In the United States and elsewhere, including Britain and Australia, the use of private security companies has turned the detention of unwanted immigrants into a multinational industry. Increasingly, governments are looking to private companies to expand detention and show voters that they are enforcing tougher immigration laws.
Some of the companies are huge — one is among the largest private employers in the world — and they say they are meeting demand faster and less expensively than the public sector could.
But the ballooning of privatized detention has been accompanied by scathing inspection reports, lawsuits and the documentation of widespread abuse and neglect, sometimes lethal. Human rights groups say detention has neither worked as a deterrent nor speeded deportation, as governments contend, and some worry about the creation of a “detention-industrial complex” with a momentum of its own.

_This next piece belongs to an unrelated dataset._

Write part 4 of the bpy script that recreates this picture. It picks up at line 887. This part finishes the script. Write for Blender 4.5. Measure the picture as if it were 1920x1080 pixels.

Private companies now control nearly half of all detention beds in the United States. In Britain, 7 of 11 detention centers and most short-term holding places for immigrants are run by for-profit contractors.
No country has more completely outsourced immigration enforcement, with more troubled results, than Australia. Under unusually severe mandatory detention laws, the system has been run by a succession of three publicly traded companies since 1998.
That is from this comprehensive analysis in the NYT on immigration and emigration, the subtitle is "Privately Run Immigration Detention System," a good example of unproductive entrepreneurship.